Infine ci sono i condizionamenti sociali, quelle “norme” non scritte che regolano i rapporti con gli altri e a cui ci si deve attenere per non essere emarginati. E a quest’età sono quelli che più limitano la libertà; eppure ancora una volta non è colpa degli altri se non siamo totalmente liberi, ma di noi stessi che lasciamo che queste “norme” prevalgano sui nostri desideri e sulla nostra personalità. Credo non ci sia condizionamento peggiore del giudizio altrui, perchè ci porta ad uniformarci agli altri, a perdere la nostra individualità, che è la cosa più preziosa che noi possediamo: perderla equivale a non essere più liberi.
In parole povere: molto spesso, più di quanto si possa immaginare, siamo noi stessi a tarpare le ali della nostra libertà, non gli altri.
Potrebbe anche essere vero che la definizione di Wikipedia non sbagli. Sicuramente c’é gente che riconosce in quella il significato di libertà.
Per quanto riguarda i genitori, invece, é vero che non sono infallibili, però, esistono casi dove i genitori hanno delle aspettative e non accettano il modo di vivere dei figli, o comunque le loro scelte, perché troppo attaccati alla tradizione e alle regole sociali. Ci sono genitori che criticano i figli, non per renderli migliori e insegnar loro qualcosa, ma semplicemente perché ”diversi” dalla maggioranza della società.
Molte volte, come hai detto tu, siamo noi stessi a limitarci il diritto alla libertà, ma molte volte sono i genitori che non accettano certe condizioni.

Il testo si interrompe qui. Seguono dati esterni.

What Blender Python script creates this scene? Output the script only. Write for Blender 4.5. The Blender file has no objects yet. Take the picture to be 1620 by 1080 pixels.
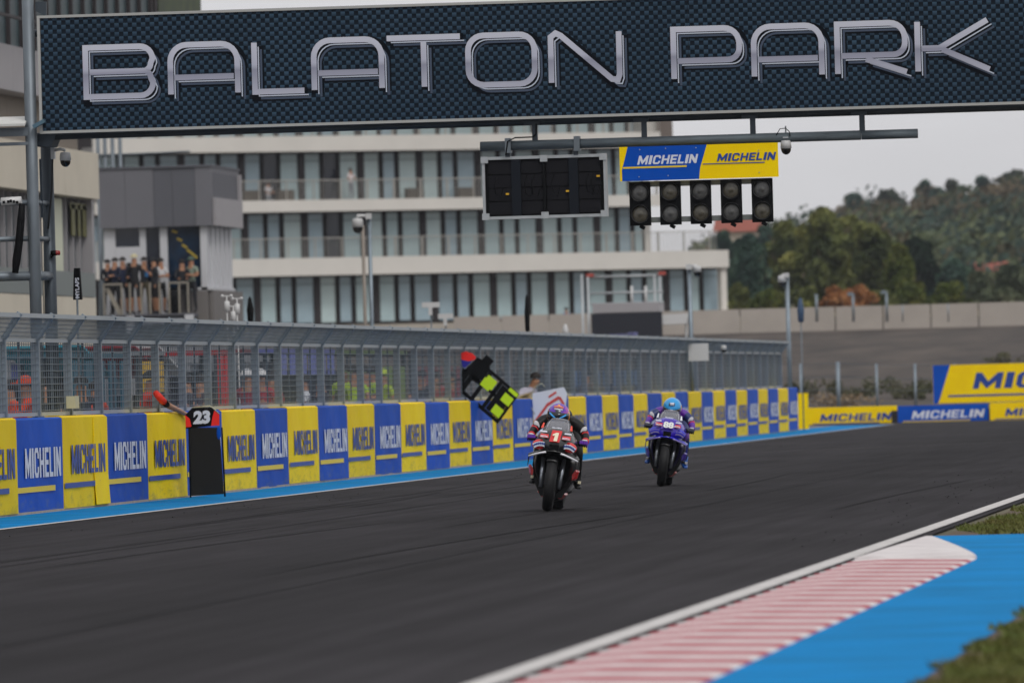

Per il resto concordo pienamente: anche io penso che il giudizio e l’influenza degli altri siano la peggiore delle limitazioni perché rendono l’individuo uniformato alla massa.
Ovviamente questo é solo il mio punto di vista. Ognuno può pensarla diversamente.
Il giudizio e l’influenza degli altri sono indispensabili per affermare la nostra libertà, per dire un sì consapevole oppure un no meditato.
Si diventa campioni di scacchi senza validi avversari?
Lo stesso è per la vita: non si diventa campioni senza ostacoli e difficoltà.